(Records shown)
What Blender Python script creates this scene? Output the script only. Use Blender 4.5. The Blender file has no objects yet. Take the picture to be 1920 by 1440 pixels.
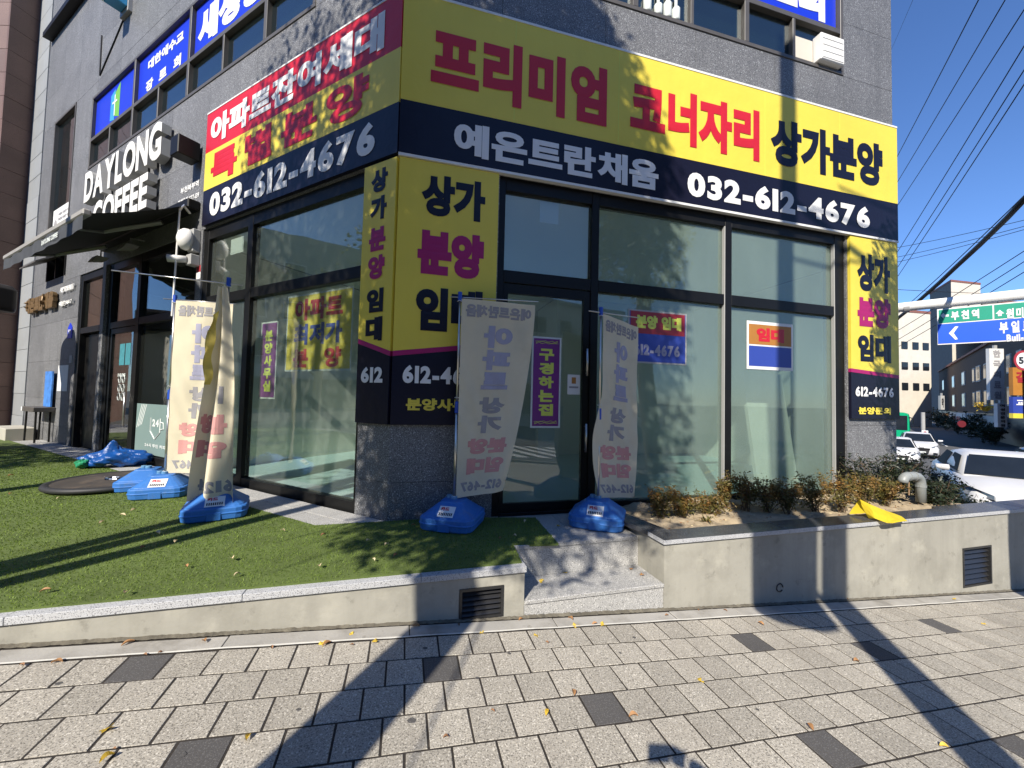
import bpy, bmesh, math, random
import numpy as np
from mathutils import Vector, Matrix

random.seed(7)
rng = np.random.default_rng(11)
R_ = math.radians
scene = bpy.context.scene
COL = scene.collection

# ------------------------------------------------------------------ camera
H = 1.5
F_PX, PITCH, ROLL = 720.0, R_(2.15), R_(1.40)
_f = np.array([0, math.cos(PITCH), math.sin(PITCH)])
_u0 = np.array([0, -math.sin(PITCH), math.cos(PITCH)])
_r0 = np.array([1.0, 0, 0])
_r = math.cos(ROLL) * _r0 + math.sin(ROLL) * _u0
_u = -math.sin(ROLL) * _r0 + math.cos(ROLL) * _u0
CAM = np.array([0, 0, H])
cd = bpy.data.cameras.new('camera')
cd.sensor_width = 36.0
cd.lens = F_PX / 1920 * 36.0
cd.clip_start = 0.02
cd.clip_end = 2000
cam = bpy.data.objects.new('camera', cd)
COL.objects.link(cam)
cam.matrix_world = Matrix(((_r[0], _u[0], -_f[0], CAM[0]), (_r[1], _u[1], -_f[1], CAM[1]), (_r[2], _u[2], -_f[2], CAM[2]), (0, 0, 0, 1)))
scene.camera = cam

# ------------------------------------------------------------------ light
SUN_AZ, SUN_EL = R_(21.3), R_(38.6)       # direction the light travels, measured from +Y to +X; height of the sun
LD = np.array([math.sin(SUN_AZ) * math.cos(SUN_EL), math.cos(SUN_AZ) * math.cos(SUN_EL), -math.sin(SUN_EL)])
world = bpy.data.worlds.new('World')
scene.world = world
world.use_nodes = True
wn = world.node_tree
bg = wn.nodes['Background']
sky = wn.nodes.new('ShaderNodeTexSky')
sky.sky_type = 'NISHITA'
sky.sun_disc = False
sky.sun_elevation = SUN_EL
sky.sun_rotation = math.atan2(-LD[0], -LD[1])
sky.air_density = 1.0
sky.dust_density = 0.0
sky.ozone_density = 4.5
tint = wn.nodes.new('ShaderNodeMix'); tint.data_type = 'RGBA'; tint.blend_type = 'MULTIPLY'; tint.inputs[0].default_value = 1.0
tint.inputs[7].default_value = (.64, .79, 1.03, 1)          # clear deep autumn blue, all over the sky
wn.links.new(sky.outputs[0], tint.inputs[6]); wn.links.new(tint.outputs[2], bg.inputs[0])
bg.inputs[1].default_value = 0.105
sd = bpy.data.lights.new('sun', 'SUN')
sd.energy = 4.5
sd.angle = R_(0.53)
sd.color = (1.0, 0.93, 0.82)
sun = bpy.data.objects.new('sun', sd)
COL.objects.link(sun)
sun.rotation_euler = Vector(LD).to_track_quat('-Z', 'Y').to_euler()
sun.location = (-8, -20, 18)
scene.view_settings.view_transform = 'Standard'
scene.view_settings.look = 'None'
scene.view_settings.exposure = 0.80
scene.view_settings.gamma = 1.0
scene.view_settings.use_curve_mapping = False
scene.render.engine = 'CYCLES'
scene.cycles.max_bounces = 8
scene.cycles.transparent_max_bounces = 24
scene.cycles.use_denoising = True
scene.cycles.caustics_reflective = False
scene.cycles.caustics_refractive = False

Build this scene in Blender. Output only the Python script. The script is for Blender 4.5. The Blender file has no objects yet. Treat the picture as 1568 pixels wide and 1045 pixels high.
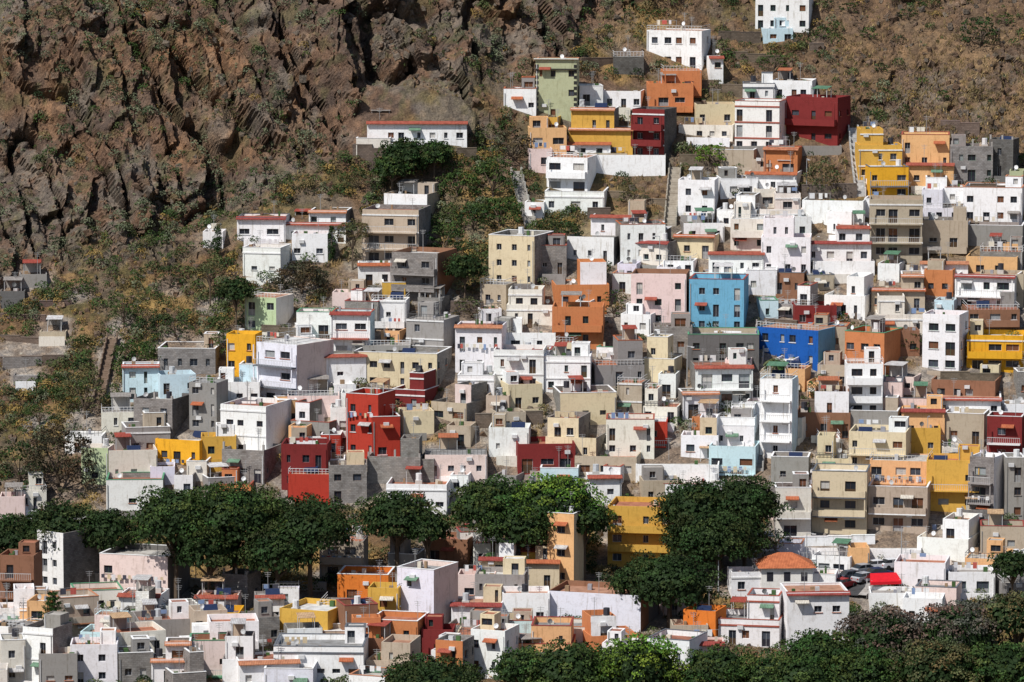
import bpy, math, random
import numpy as np
from mathutils import Vector
R=random.Random(7); NR=np.random.RandomState(11)
scn=bpy.context.scene
# ------------------------------------------------------------ camera / survey
PITCH=math.radians(7); CAM=np.array([0.,-642.8,113.9])
FW=np.array([0,math.cos(PITCH),-math.sin(PITCH)]); UP=np.array([0,math.sin(PITCH),math.cos(PITCH)])
def proj(x,y,z):
    rx=x-CAM[0]; ry=y-CAM[1]; rz=z-CAM[2]
    d=ry*FW[1]+rz*FW[2]; u=ry*UP[1]+rz*UP[2]
    return 784+7000*rx/d, 522.5-7000*u/d
# ------------------------------------------------------------ noise / terrain
TAB=NR.rand(256,256)
def vn(x,y,k=0):
    x=np.asarray(x,float)+k*37.3; y=np.asarray(y,float)+k*91.7
    xi=np.floor(x).astype(int); yi=np.floor(y).astype(int)
    fx=x-xi; fy=y-yi; fx=fx*fx*(3-2*fx); fy=fy*fy*(3-2*fy)
    a=TAB[xi&255,yi&255]; b=TAB[(xi+1)&255,yi&255]; c=TAB[xi&255,(yi+1)&255]; d=TAB[(xi+1)&255,(yi+1)&255]
    return (a*(1-fx)+b*fx)*(1-fy)+(c*(1-fx)+d*fx)*fy
def fbm(x,y,k=0,o=4):
    s=0;a=.5;t=0
    for i in range(o):
        s=s+a*vn(x*2**i,y*2**i,k+i); t+=a; a*=.5
    return s/t
def crag(x,y,k,tilt):
    xi=np.floor(x).astype(int); yi=np.floor(y).astype(int)
    best=np.full(x.shape,9.); val=np.zeros(x.shape)
    for i in(-1,0,1):
        for j in(-1,0,1):
            cx=xi+i;cy=yi+j
            ax=cx+TAB[(cx+k)&255,(cy+3*k)&255]; ay=cy+TAB[(cy+k+13)&255,(cx+7*k)&255]
            dx=x-ax;dy=y-ay;d2=dx*dx+dy*dy
            v=TAB[(cx+31+k)&255,(cy+k+5)&255]-.5+tilt*(dx*(TAB[(cx+61)&255,(cy+k)&255]-.35)*2+dy*(TAB[(cx+k)&255,(cy+81)&255]-.5)*2)
            m=d2<best; best=np.where(m,d2,best); val=np.where(m,v,val)
    return val
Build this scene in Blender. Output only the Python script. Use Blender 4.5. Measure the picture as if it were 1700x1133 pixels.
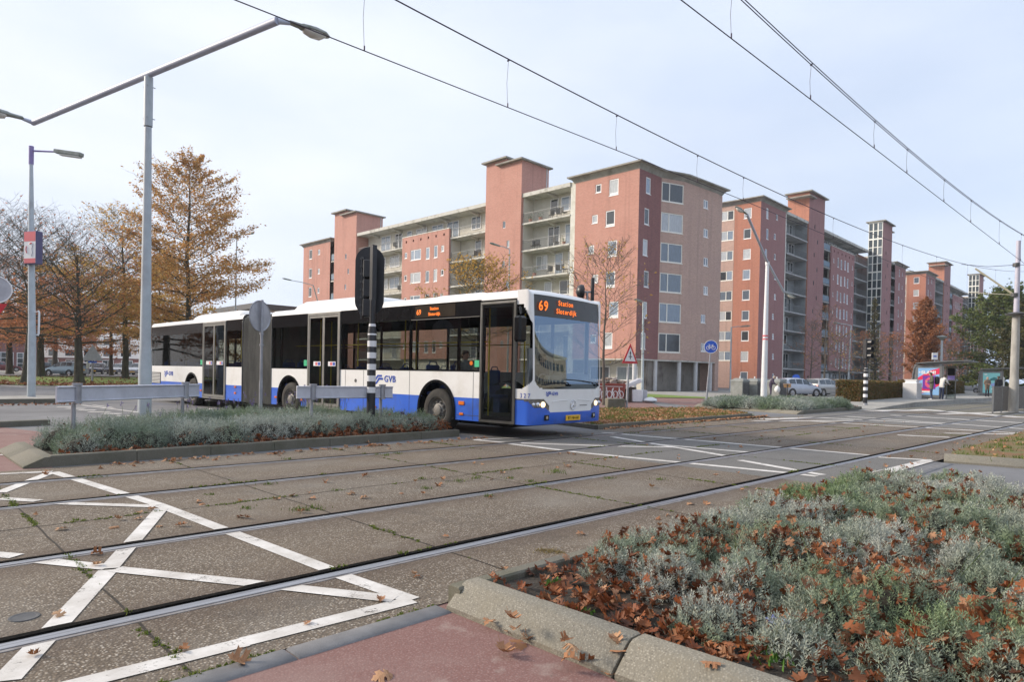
import bpy, math, random
import numpy as np
from mathutils import Vector, Matrix, noise as mnoise
R=math.radians
sc=bpy.context.scene
col=sc.collection
for o in list(bpy.data.objects): bpy.data.objects.remove(o)
# ---------------------------------------------------------------- camera
CF=1100.0; CX=850.0; PY=635.803; CH=1.302
_ro,_pi,_ya=R(1.142),R(-0.721),R(45.657)
_cp,_sp=math.cos(_pi),math.sin(_pi)
FW=Vector((math.cos(_ya)*_cp,math.sin(_ya)*_cp,_sp))
_r0=Vector((math.sin(_ya),-math.cos(_ya),0)); _u0=Vector((-math.cos(_ya)*_sp,-math.sin(_ya)*_sp,_cp))
RT=math.cos(_ro)*_r0+math.sin(_ro)*_u0; UP=-math.sin(_ro)*_r0+math.cos(_ro)*_u0
cd=bpy.data.cameras.new("camera"); cam=bpy.data.objects.new("camera",cd); col.objects.link(cam)
m=Matrix((RT,UP,-FW)).transposed().to_4x4(); m.translation=(0,0,CH); cam.matrix_world=m
cd.sensor_width=36; cd.sensor_fit='HORIZONTAL'; cd.lens=36*CF/1700; cd.shift_y=(PY-566.5)/1700
cd.clip_start=.05; cd.clip_end=3000
sc.camera=cam
def ray(u,v): return FW+RT*((u-CX)/CF)+UP*((PY-v)/CF)
def G(u,v,z=0.0):
    d=ray(u,v); t=(z-CH)/d.z; return (d.x*t,d.y*t)
def D(u,v,dep):
    d=ray(u,v)*dep; return Vector((d.x,d.y,CH+d.z))
# ---------------------------------------------------------------- sky and sun
SUN_AZ=R(128); SUN_EL=R(27)
w=bpy.data.worlds.new("World"); sc.world=w; w.use_nodes=True
nt=w.node_tree; nt.nodes.clear()
def N(t,**k):
    n=nt.nodes.new(t)
    for a,b in k.items(): setattr(n,a,b)
    return n
out=N('ShaderNodeOutputWorld'); bg=N('ShaderNodeBackground'); sky=N('ShaderNodeTexSky',sky_type='NISHITA',sun_disc=False)
sky.sun_elevation=SUN_EL; sky.sun_rotation=math.pi/2-SUN_AZ; sky.air_density=1.0; sky.dust_density=3.0; sky.ozone_density=1.5
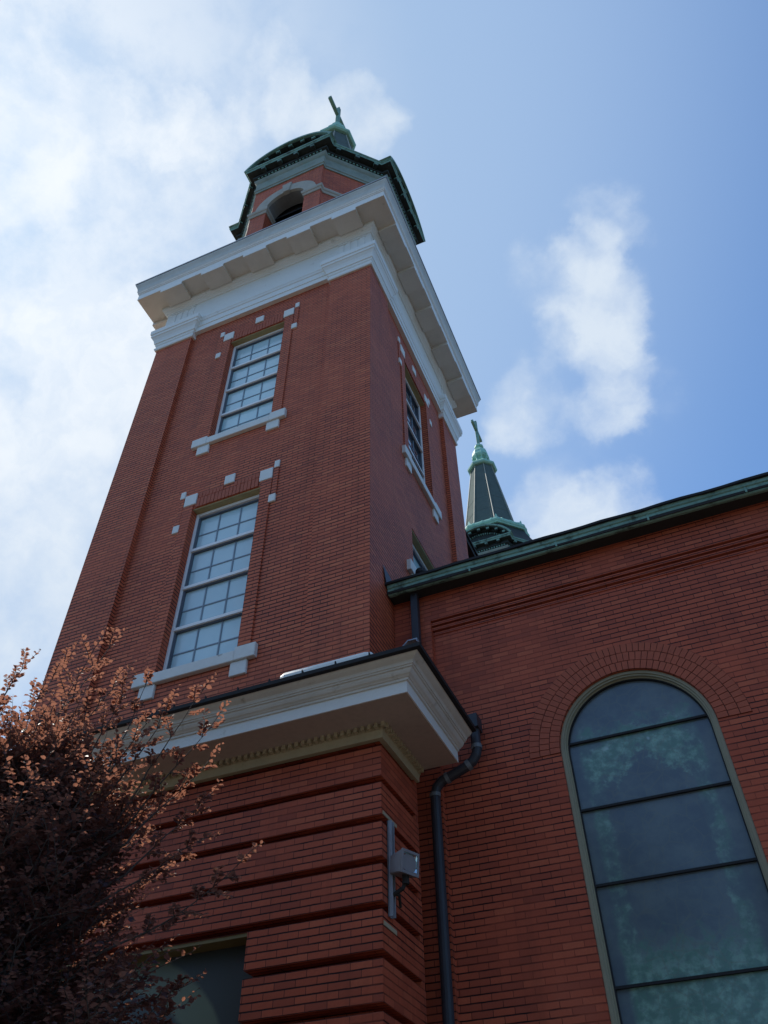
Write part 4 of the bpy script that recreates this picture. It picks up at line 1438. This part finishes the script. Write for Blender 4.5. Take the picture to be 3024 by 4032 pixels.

(Task to carry out) Only the lines from the start of the records through the line containing "scene.camera = cam" should be repeated, word for word, with the pictures left out.

(Task output)
What Blender Python script creates this scene? Output the script only. Use Blender 4.5. The Blender file has no objects yet. Take the picture to be 1920 by 1440 pixels.
import bpy, bmesh, math, random
import numpy as np
from mathutils import Vector, Matrix

random.seed(7)
rng = np.random.default_rng(11)
R_ = math.radians
scene = bpy.context.scene
COL = scene.collection

# ------------------------------------------------------------------ camera
H = 1.5
F_PX, PITCH, ROLL = 720.0, R_(2.15), R_(1.40)
_f = np.array([0, math.cos(PITCH), math.sin(PITCH)])
_u0 = np.array([0, -math.sin(PITCH), math.cos(PITCH)])
_r0 = np.array([1.0, 0, 0])
_r = math.cos(ROLL) * _r0 + math.sin(ROLL) * _u0
_u = -math.sin(ROLL) * _r0 + math.cos(ROLL) * _u0
CAM = np.array([0, 0, H])
cd = bpy.data.cameras.new('camera')
cd.sensor_width = 36.0
cd.lens = F_PX / 1920 * 36.0
cd.clip_start = 0.02
cd.clip_end = 2000
cam = bpy.data.objects.new('camera', cd)
COL.objects.link(cam)
cam.matrix_world = Matrix(((_r[0], _u[0], -_f[0], CAM[0]), (_r[1], _u[1], -_f[1], CAM[1]), (_r[2], _u[2], -_f[2], CAM[2]), (0, 0, 0, 1)))
scene.camera = cam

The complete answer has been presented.